Four Civil War-era cannons installed at Mount Wollaston Cemetery are being refinished in concert with a larger effort to spruce up the historical burial ground.

The cannons were removed from the cemetery but will be put back once refinished, Mayor Thomas Koch said in a recent interview.

“Those are being refinished,” he said. “They will be completely sandblasted, repainted, and I think they’re going to be taking care of the – I call them cribs, but I don’t know what the right term is. What they sit on, they’re examining those too, because those are made of wood, to see what kind of shape they’re in.”

The cannons, which weigh 3.5 tons each, were formerly housed aboard the USS Constitution. The 32-pounders – the weight of a single shot that could be fired from each – were made by the Cyrus Alger Co. of Boston. The firm, originally known as the South Boston Iron Company, provided heavy artillery to the U.S. government during the War of 1812 and the Civil War.

The cannons were donated to the city in 1897 by the Paul J. Revere Post #88 of the Grand Army of the Republic.

The work at Mount Wollaston Cemetery, a $3 million project being paid for with federal American Rescue Act Plan funds, got underway earlier this year. The project includes the installation of new gate at the Sea Street entrance to the cemetery as well as improvements in the veterans’ section, which will free up space for approximately four dozen new gravesites.

“I think people are going to be very pleased when it’s finished,” Koch said of the project at Mount Wollaston Cemetery.
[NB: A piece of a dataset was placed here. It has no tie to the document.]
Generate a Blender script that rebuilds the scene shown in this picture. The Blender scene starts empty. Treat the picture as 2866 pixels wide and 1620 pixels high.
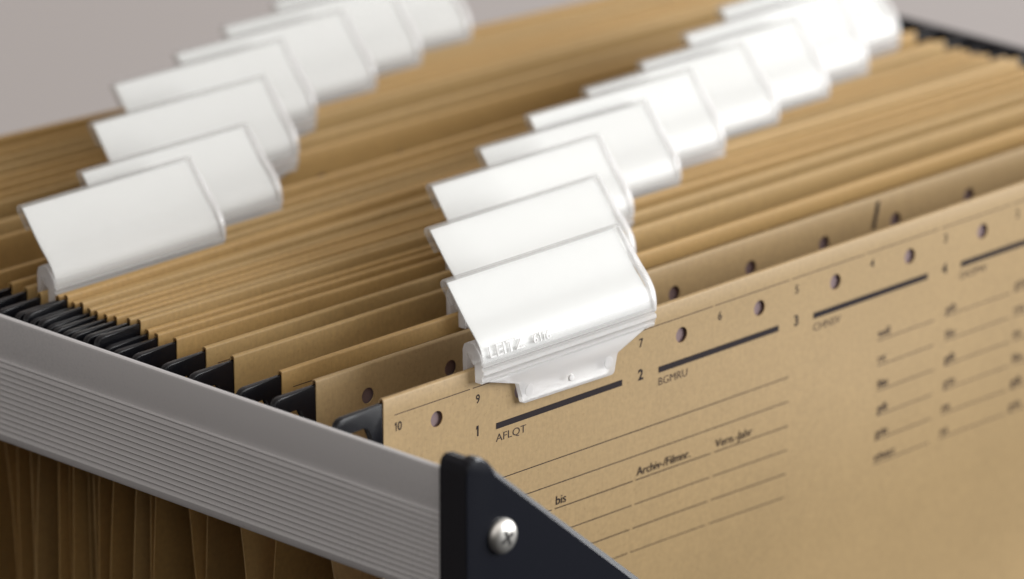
import bpy, bmesh, math, random
from mathutils import Vector, Matrix

random.seed(7)
SC = bpy.context.scene
K = 0.000945            # metres per drawing unit (hole pitch of 30 units = 28.35 mm)

# ------------------------------------------------------------------ camera
cam_d = bpy.data.cameras.new("camera")
cam = bpy.data.objects.new("camera", cam_d)
SC.collection.objects.link(cam)
SC.camera = cam
CAM = Vector((-1094.71, -1118.95, 561.02))
AZ, EL, ROLL = math.radians(45.54), math.radians(18.78), math.radians(-0.02)
d = Vector((math.sin(AZ) * math.cos(EL), math.cos(AZ) * math.cos(EL), -math.sin(EL)))
# exact axes recovered from the photograph's vanishing points
d = Vector((0.67576502, 0.66312581, -0.32187854)).normalized()
r = d.cross(Vector((0, 0, 1))).normalized()
u = r.cross(d).normalized()
M = Matrix((r, u, -d)).transposed().to_4x4()
M.translation = CAM * K
cam.matrix_world = M
cam_d.sensor_width = 36.0
cam_d.lens = 36.0 * 18732.6 / 2866.0
cam_d.clip_start = 0.05
cam_d.clip_end = 50.0
cam_d.dof.use_dof = True
cam_d.dof.focus_distance = 1697 * K
cam_d.dof.aperture_fstop = 10.2
cam_d.dof.aperture_blades = 0

# ------------------------------------------------------------------ world and lamps
w = bpy.data.worlds.new("World")
SC.world = w
w.use_nodes = True
bg = w.node_tree.nodes["Background"]
wt = w.node_tree                                   # added interior gradient: bright above, dimmed below to darken the folders under the rail
g = wt.nodes.new('ShaderNodeTexCoord'); sx = wt.nodes.new('ShaderNodeSeparateXYZ')
wr = wt.nodes.new('ShaderNodeMapRange'); wr.interpolation_type = 'SMOOTHSTEP'
wr.inputs['From Min'].default_value = -.10; wr.inputs['From Max'].default_value = .75
wr.inputs['To Min'].default_value = .008; wr.inputs['To Max'].default_value = .92
wt.links.new(g.outputs['Generated'], sx.inputs[0]); wt.links.new(sx.outputs['Z'], wr.inputs[0])
wt.links.new(wr.outputs[0], bg.inputs[1])
bg.inputs[0].default_value = (1.0, 0.965, 0.93, 1)

def area(name, loc, target, sx, sy, power, col):
    l = bpy.data.lights.new(name, 'AREA')
    l.shape = 'RECTANGLE'
    l.size, l.size_y = sx, sy
    l.energy = power
    l.color = col
    o = bpy.data.objects.new(name, l)
    SC.collection.objects.link(o)
    o.location = loc
    o.rotation_euler = (Vector(target) - Vector(loc)).to_track_quat('-Z', 'Y').to_euler()
    return o
area("window_light", (1.38, -1.02, 0.32), (0.14, 0.0, 0.0), 1.35, 1.1, 50, (0.985, 0.995, 1.0))

SC.view_settings.view_transform = 'Standard'
SC.view_settings.look = 'None'
SC.view_settings.exposure = 0.0
SC.view_settings.gamma = 1.0

# ------------------------------------------------------------------ materials
def mat(name):
    m = bpy.data.materials.new(name)
    m.use_nodes = True
    nt = m.node_tree
    return m, nt, nt.nodes["Principled BSDF"]

def N(nt, t, **kw):
    n = nt.nodes.new(t)
    for k, v in kw.items():
        setattr(n, k, v)
    return n

def kraft(name, col, var):
    m, nt, b = mat(name)
    L = nt.links
    tc = N(nt, 'ShaderNodeTexCoord')
    mp = N(nt, 'ShaderNodeMapping'); mp.inputs['Scale'].default_value = (1800, 900, 240)
    n1 = N(nt, 'ShaderNodeTexNoise'); n1.inputs['Scale'].default_value = 1.0; n1.inputs['Detail'].default_value = 3
    n2 = N(nt, 'ShaderNodeTexNoise'); n2.inputs['Scale'].default_value = 26; n2.inputs['Detail'].default_value = 4
    n3 = N(nt, 'ShaderNodeTexNoise'); n3.inputs['Scale'].default_value = 900; n3.inputs['Detail'].default_value = 2
    L.new(tc.outputs['Object'], mp.inputs[0]); L.new(mp.outputs[0], n1.inputs[0])
    L.new(tc.outputs['Object'], n2.inputs[0]); L.new(tc.outputs['Object'], n3.inputs[0])
    a = N(nt, 'ShaderNodeMath', operation='MULTIPLY_ADD'); a.inputs[1].default_value = .55; a.inputs[2].default_value = 0
    L.new(n1.outputs[0], a.inputs[0])
    a2 = N(nt, 'ShaderNodeMath', operation='MULTIPLY_ADD'); a2.inputs[1].default_value = .45
    L.new(n2.outputs[0], a2.inputs[0]); L.new(a.outputs[0], a2.inputs[2])
    cr = N(nt, 'ShaderNodeValToRGB')
    cr.color_ramp.elements[0].position = .25; cr.color_ramp.elements[1].position = .75
    cr.color_ramp.elements[0].color = (*[c * (1 - var) for c in col], 1)
    cr.color_ramp.elements[1].color = (*[min(1, c * (1 + var)) for c in col], 1)
    L.new(a2.outputs[0], cr.inputs[0])
    n4 = N(nt, 'ShaderNodeTexNoise'); n4.inputs['Scale'].default_value = 1500; n4.inputs['Detail'].default_value = 1
    L.new(tc.outputs['Object'], n4.inputs[0])
    fk = N(nt, 'ShaderNodeMapRange'); fk.inputs['From Min'].default_value = .66; fk.inputs['From Max'].default_value = .74
    L.new(n4.outputs[0], fk.inputs[0])
    mxc = N(nt, 'ShaderNodeMixRGB', blend_type='MULTIPLY'); mxc.inputs[2].default_value = (.86, .84, .80, 1)
    L.new(fk.outputs[0], mxc.inputs[0]); L.new(cr.outputs[0], mxc.inputs[1])
    mr = N(nt, 'ShaderNodeMapRange'); mr.inputs['From Min'].default_value = .3; mr.inputs['From Max'].default_value = .7
    mr.inputs['To Min'].default_value = .93; mr.inputs['To Max'].default_value = 1.07
    L.new(n3.outputs[0], mr.inputs[0])
    mv = N(nt, 'ShaderNodeMixRGB', blend_type='MULTIPLY'); mv.inputs[0].default_value = 1
    L.new(mxc.outputs[0], mv.inputs[1]); L.new(mr.outputs[0], mv.inputs[2])
    L.new(mv.outputs[0], b.inputs['Base Color'])
    bp = N(nt, 'ShaderNodeBump'); bp.inputs['Strength'].default_value = .12; bp.inputs['Distance'].default_value = .0002
    L.new(n3.outputs[0], bp.inputs['Height']); L.new(bp.outputs[0], b.inputs['Normal'])
    b.inputs['Roughness'].default_value = .55
    b.inputs['Specular IOR Level'].default_value = .5
    tl = N(nt, 'ShaderNodeBsdfTranslucent'); tl.inputs[0].default_value = (.78, .40, .09, 1)
    ms = N(nt, 'ShaderNodeMixShader'); ms.inputs[0].default_value = .15
    L.new(b.outputs[0], ms.inputs[1]); L.new(tl.outputs[0], ms.inputs[2])
    L.new(ms.outputs[0], nt.nodes['Material Output'].inputs[0])
    return m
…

“It’s really going to be a handsome entrance. By doing the work we’re doing, it’s also going to give us additional grave space for the veterans’ section. It will light each of the monuments and we will have each of the branch military flags there as part of it. The landscaping is going to be beautiful. The new gate that is being fashioned for that area I think is going to be very fitting and will be enjoyed.

“That Mount Wollaston Cemetery is like an outdoor art museum. You look at the incredible craftsmanship on a lot of those monuments, it’s amazing, and this entrance will be more fitting for that location and what it represents.”

Most of the work at Mount Wollaston Cemetery should be finished this fall, Koch said. The one exception is a new monument honoring veterans who have served in the Gulf War and in subsequent conflicts, the completion of which is “probably at least a year away,” the mayor stated.